The 1, 10, 100 practice.

Formal methods of verification?

Identify the meaning of old record.
Identify the meaning of new record.
Compare.
- Same? ⇒ OK.
- Different? ⇒ NOT OK.

Identifying the meaning of markup

For each construct, define skeleton sentences in (English or) symbolic logic.

Skeleton sentences can contain blanks.

For each blank, a deictic expression says how to fill it in.
For each instance of the construct, generate an instance sentence from each skeleton sentence.
Optionally generate further inferences.

Identifying the meaning of markup

A simple example

From a formalization of the OAI-PMH vocabulary:

oai2:OAI-PMH: (∃ q : OAI-request) (∃ r : OAI-response) (∃ s : OAI-server) (∃ t : moment)
( q = (℩ q : OAI-request)(models({ ./oai:request }, q))
    ∧ s = (℩ s : OAI-server)(uri_server({ string(./oai:request) }, s))
    ∧ t = (℩ t : moment)(xsd_lv(xsd:dateTime, { string(./oai:responseDate) }, t))
    ∧ (∀ x)(uri_server(x, s) ⇒ x = { string(./oai:request) })
    ∧ { . } = r
    ∧ served_response(q,s,t,r))
oai2:error: (∃ q : OAI-request) (models({ preceding-sibling::oai:request }, q)
∧ invalid(q)
∧ request_error(q, { string(@code) })
∧ ({ string(.) } ≠ "" ⇒ error_nldesc(q, { string(.) }) ) ) )
oai2:GetRecord: (∃ q : OAI-request) (∃ s : oai-server) (∃ d : string) (∃ i : oai-item) (∃ p : string)
(q = (℩ q : OAI-request)(req_resp(q,{ ancestor::oai:OAI-PMH }))
    s = (℩ s : oai-server)(resp_server({ ancestor::oai:OAI-PMH }, s))
    d = (℩ d : string)(request_identifier(q, d))
    i = (℩ i : oai-item)(item_id(i, d))
    p = (℩ p : string(p)(request_metadataPrefix(q, p))
∧ request_verb(q, "GetRecord")
∧ errorfree(q)
∧ isin_repository_item(s, i)
∧ hasformat_repository_item_format(s, i, p) )

If you can't prevent degeneration, detect it

Before: ... blah blah blah ...

After: ... blah blah
(∃ p)((person(p) ∨ organization(p)) ∧ name(p,“Aerial photographs”))
blah ...

Is there a reason these are different?

Morals

Plan for deposit, not just dissemination.

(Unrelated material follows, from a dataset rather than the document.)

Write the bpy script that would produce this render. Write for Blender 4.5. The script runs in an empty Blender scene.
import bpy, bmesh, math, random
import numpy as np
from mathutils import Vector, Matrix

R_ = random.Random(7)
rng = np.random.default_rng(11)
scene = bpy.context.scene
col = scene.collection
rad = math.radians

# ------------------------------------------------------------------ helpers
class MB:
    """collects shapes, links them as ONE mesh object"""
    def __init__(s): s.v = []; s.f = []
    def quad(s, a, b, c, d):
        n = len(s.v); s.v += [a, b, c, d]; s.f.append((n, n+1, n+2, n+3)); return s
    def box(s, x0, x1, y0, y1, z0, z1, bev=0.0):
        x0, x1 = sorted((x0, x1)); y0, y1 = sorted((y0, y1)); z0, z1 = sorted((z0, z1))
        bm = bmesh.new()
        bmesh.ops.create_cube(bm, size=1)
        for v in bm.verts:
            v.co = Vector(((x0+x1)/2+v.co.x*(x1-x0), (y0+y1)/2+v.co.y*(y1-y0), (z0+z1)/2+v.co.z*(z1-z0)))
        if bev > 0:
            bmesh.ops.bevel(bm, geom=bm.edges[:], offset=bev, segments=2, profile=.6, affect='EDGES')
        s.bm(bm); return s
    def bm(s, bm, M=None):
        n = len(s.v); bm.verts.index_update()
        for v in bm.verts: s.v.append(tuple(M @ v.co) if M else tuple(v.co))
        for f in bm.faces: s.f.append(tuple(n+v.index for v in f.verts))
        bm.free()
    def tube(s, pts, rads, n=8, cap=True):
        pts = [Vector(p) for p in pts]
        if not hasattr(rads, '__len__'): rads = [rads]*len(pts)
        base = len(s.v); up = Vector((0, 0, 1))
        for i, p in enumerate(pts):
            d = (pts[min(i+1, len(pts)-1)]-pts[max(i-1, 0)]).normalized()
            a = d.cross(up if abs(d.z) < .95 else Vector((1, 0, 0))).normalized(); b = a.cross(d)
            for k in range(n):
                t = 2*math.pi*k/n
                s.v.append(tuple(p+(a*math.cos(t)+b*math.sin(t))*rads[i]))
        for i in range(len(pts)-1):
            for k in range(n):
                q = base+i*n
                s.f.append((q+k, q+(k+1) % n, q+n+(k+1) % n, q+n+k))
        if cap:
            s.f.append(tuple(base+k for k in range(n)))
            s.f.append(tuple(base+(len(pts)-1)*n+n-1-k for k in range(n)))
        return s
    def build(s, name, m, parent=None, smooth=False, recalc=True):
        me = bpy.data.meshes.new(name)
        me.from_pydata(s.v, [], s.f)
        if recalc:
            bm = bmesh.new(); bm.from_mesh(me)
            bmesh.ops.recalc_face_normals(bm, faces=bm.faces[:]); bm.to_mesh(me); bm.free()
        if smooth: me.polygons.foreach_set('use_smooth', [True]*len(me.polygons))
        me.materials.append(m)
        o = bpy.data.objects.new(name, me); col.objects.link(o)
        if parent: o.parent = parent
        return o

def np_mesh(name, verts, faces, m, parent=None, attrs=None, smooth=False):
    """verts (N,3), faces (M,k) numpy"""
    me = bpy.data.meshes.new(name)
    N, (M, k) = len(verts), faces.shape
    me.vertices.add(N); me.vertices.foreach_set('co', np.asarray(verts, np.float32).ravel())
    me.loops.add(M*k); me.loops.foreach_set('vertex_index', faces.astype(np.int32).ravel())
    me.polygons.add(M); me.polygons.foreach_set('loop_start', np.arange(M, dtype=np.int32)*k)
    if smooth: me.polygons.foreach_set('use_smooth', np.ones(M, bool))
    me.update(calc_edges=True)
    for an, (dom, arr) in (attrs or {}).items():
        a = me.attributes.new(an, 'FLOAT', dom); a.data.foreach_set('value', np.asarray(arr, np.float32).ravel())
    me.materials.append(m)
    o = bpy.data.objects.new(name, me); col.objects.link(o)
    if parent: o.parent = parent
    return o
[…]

It does take time. And money.
Say what you mean; mean what you say.
Make sure the recipient can find the message.
Make sure the recipient can know what the message is about.
Use long-lived media.
Arrange for institutional support of preservation tasks.
Document character set and numeric formats.
Document higher-level formats.

Preserving semantics

Think about what you wish to say.
Design the vocabulary (the format) carefully, to make instances easy to understand.
Document the vocabulary and your usage.
Avoid (undocumented) tag abuse.
Provide and document ancillary materials.
Validate early and often.
Verify early and often.